All that being technically feasible, the contractor's statement that the original shapefile was not correctly laid out seems ambiguous in light of the incorrect georeferencing of the photomosaic they used, unless they were given the photomosaic as is. I'd get clarification of that from them. I don't know how much is at stake in the new shapefile or what the intent was, so it is hard to recommend a course of action, but I'd resolve the georeferencing of the photomosaic first. If the new shapefile covers the same parcels as the old one only and with the same attributes, I'd be tempted to abandon it, but I have not seen either except in glimpses from the screen shots. If you adjust the new file the photomosaic will no longer be useful as an underlay for new development areas.

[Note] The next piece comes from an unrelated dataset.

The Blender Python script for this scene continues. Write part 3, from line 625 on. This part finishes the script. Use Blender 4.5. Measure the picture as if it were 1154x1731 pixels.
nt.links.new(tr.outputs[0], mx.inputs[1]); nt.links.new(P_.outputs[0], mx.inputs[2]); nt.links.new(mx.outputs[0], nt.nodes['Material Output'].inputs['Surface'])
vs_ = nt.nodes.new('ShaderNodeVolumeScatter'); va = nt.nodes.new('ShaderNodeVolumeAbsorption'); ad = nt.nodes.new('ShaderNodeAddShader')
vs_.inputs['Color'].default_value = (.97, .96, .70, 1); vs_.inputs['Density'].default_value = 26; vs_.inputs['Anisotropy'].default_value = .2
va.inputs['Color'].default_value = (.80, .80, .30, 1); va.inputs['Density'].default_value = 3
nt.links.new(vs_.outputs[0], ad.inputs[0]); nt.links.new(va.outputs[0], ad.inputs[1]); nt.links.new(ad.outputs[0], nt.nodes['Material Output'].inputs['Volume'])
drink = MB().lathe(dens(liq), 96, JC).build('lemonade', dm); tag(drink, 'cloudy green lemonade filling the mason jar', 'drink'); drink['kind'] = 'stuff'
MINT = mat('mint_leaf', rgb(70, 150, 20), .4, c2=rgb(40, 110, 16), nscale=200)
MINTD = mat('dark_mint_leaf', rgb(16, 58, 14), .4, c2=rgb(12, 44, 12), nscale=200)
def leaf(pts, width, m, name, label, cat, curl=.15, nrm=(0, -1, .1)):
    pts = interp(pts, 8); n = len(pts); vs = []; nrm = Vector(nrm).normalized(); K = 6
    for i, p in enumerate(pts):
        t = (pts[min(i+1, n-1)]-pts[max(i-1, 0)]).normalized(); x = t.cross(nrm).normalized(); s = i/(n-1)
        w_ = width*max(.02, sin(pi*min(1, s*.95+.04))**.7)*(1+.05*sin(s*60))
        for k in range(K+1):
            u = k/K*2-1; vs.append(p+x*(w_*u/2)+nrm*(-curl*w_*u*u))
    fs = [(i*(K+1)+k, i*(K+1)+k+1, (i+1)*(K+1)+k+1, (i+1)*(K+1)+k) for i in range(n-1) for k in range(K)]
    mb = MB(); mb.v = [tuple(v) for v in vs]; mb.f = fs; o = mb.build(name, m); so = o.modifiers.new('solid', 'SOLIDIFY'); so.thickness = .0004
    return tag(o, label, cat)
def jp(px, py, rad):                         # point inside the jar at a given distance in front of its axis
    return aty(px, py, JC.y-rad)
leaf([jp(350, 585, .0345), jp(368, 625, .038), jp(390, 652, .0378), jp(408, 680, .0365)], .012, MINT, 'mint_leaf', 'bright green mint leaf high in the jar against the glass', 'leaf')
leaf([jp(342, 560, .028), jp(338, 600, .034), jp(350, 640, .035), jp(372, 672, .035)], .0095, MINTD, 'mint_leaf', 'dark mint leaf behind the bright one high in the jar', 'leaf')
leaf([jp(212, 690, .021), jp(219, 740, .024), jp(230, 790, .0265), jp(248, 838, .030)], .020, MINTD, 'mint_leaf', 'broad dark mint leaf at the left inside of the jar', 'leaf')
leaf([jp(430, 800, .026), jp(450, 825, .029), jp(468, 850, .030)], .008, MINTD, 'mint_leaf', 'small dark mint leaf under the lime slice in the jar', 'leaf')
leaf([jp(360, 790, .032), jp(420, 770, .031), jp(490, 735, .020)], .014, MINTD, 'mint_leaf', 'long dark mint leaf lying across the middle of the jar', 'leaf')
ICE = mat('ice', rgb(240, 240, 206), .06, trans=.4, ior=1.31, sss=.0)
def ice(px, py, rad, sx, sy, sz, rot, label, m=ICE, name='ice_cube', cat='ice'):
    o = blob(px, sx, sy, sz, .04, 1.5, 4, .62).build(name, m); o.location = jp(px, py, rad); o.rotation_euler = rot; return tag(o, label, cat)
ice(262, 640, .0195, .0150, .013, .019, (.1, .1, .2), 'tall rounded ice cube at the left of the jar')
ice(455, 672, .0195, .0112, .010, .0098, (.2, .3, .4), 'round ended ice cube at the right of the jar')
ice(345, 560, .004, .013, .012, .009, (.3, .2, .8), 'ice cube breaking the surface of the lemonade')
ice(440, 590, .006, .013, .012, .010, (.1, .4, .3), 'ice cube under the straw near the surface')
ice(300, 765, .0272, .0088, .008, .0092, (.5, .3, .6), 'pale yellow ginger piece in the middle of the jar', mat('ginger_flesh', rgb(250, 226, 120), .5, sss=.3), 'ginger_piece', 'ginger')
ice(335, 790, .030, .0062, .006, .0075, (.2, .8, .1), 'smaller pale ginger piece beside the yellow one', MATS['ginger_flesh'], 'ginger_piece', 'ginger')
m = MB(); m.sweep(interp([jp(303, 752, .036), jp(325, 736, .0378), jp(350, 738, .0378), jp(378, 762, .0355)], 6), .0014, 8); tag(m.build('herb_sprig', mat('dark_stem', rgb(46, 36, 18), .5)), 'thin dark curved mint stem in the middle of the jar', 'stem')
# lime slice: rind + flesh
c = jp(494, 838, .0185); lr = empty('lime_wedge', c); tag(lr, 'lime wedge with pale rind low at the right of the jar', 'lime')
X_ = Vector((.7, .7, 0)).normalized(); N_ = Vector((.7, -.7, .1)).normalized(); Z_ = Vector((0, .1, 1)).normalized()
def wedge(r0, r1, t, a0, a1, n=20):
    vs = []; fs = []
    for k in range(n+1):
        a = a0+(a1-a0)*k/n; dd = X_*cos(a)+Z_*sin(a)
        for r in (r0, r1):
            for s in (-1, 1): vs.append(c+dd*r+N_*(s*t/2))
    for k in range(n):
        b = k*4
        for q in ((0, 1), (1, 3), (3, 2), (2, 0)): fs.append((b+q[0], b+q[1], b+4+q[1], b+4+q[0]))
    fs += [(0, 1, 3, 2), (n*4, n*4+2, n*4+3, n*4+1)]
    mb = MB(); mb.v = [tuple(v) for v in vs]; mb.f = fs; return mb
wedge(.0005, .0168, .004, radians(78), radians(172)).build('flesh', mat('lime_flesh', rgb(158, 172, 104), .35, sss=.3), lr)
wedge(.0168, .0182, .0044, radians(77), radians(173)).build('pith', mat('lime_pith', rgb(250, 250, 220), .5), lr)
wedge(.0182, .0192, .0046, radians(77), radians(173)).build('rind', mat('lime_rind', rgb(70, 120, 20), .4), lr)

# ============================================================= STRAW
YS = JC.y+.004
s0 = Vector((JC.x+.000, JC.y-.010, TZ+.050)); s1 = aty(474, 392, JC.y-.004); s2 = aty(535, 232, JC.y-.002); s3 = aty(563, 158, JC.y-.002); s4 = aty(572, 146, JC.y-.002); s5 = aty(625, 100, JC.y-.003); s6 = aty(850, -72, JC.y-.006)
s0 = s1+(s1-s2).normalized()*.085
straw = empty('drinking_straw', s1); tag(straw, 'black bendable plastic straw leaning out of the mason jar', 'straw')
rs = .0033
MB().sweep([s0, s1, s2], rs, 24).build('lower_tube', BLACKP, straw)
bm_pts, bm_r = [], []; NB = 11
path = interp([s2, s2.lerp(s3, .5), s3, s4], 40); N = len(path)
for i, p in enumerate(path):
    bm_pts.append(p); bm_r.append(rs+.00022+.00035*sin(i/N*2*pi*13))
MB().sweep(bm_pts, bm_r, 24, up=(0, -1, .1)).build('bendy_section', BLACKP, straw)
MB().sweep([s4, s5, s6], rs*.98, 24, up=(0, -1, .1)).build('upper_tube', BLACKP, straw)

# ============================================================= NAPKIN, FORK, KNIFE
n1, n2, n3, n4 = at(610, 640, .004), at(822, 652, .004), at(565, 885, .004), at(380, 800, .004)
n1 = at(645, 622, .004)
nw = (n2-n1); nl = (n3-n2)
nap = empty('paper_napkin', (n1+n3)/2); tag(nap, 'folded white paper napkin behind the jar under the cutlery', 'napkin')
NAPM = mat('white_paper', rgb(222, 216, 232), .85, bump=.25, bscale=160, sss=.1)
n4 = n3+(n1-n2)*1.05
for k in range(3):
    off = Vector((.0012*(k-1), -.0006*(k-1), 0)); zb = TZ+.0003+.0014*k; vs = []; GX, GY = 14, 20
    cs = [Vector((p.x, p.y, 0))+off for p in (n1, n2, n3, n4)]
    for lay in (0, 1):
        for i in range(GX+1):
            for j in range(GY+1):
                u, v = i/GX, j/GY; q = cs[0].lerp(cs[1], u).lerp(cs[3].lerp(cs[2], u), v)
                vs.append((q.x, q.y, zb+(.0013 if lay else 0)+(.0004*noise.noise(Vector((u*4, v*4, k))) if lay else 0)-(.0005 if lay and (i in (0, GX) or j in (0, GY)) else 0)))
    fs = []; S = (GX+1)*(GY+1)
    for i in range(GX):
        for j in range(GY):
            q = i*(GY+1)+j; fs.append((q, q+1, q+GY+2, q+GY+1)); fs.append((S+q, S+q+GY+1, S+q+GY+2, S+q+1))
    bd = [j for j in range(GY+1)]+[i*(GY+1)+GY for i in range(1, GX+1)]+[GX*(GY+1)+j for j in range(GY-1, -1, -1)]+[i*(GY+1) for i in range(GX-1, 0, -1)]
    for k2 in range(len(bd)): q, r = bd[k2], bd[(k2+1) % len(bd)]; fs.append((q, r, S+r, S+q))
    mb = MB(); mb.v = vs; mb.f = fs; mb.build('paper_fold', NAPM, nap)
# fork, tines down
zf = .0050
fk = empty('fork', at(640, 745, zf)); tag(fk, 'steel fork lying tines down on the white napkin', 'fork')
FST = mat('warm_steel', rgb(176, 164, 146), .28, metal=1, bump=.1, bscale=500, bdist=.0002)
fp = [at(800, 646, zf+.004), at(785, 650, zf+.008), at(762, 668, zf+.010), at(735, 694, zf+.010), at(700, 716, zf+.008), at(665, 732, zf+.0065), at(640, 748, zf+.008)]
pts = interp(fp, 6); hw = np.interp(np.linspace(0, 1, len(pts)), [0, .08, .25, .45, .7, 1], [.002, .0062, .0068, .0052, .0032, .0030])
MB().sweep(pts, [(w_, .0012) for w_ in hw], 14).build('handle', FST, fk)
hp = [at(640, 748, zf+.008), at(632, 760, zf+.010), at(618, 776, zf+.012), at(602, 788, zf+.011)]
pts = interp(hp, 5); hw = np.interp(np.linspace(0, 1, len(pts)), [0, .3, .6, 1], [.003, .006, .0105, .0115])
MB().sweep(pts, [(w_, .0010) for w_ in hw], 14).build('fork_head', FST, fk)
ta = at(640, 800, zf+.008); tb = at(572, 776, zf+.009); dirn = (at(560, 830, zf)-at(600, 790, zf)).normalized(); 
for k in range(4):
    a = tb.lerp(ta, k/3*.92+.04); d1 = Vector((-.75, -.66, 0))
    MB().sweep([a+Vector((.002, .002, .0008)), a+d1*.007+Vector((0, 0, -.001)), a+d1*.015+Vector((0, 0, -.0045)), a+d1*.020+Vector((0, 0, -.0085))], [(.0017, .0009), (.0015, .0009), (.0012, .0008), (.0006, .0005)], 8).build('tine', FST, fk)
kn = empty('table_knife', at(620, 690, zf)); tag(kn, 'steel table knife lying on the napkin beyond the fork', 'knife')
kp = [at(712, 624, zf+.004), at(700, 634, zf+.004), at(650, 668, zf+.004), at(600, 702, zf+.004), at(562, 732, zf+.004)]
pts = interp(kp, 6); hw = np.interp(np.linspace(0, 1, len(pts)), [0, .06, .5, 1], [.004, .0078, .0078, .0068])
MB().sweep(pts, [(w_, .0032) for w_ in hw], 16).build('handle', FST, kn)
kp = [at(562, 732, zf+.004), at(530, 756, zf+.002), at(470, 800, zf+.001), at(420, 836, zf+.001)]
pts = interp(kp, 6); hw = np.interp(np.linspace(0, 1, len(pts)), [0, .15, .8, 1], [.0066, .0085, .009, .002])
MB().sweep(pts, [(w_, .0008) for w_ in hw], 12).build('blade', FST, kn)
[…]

At least it is just Pembroke and not all of Ottawa or Toronto.
So to reiterate: I'd not recommend spatially adjusting the new shapefile until you have resolved the georeferencing of the photomosaic. Get the ground control points and double check their coordinates and that they were used correctly to georeference the photos. If there was an error in that find out who was responsible. If the GIS contractor was only responsible for drawing the shapefile they might be off the hook, but it seems byzantine to me.
If you want to upload the two shapefiles, copy them into a new folder in ArcCatalog and see if you can upload that here as a unit or send them to me directly at my e-mail and I'll have a look. As I said I could not do anything with the xml file alone. The photo raster is probably too large.
looks like you've done a thorough job so far.
Hardolph
PS. as an afterthought on spatial adjustment in case you really get stuck into it: avoid rubbersheeting as much as possible and minimize the offset you use if you do by first finding an absolute offset that comes close as possible by using the editor MOVE function to shift all the polygons by some measured and recorded amount (e.g. 3m west and 5m south), or attempt to use a Projective transformation. Again work from copies and if it screws up ditch it and start again. Rubbersheeting should be your last resort.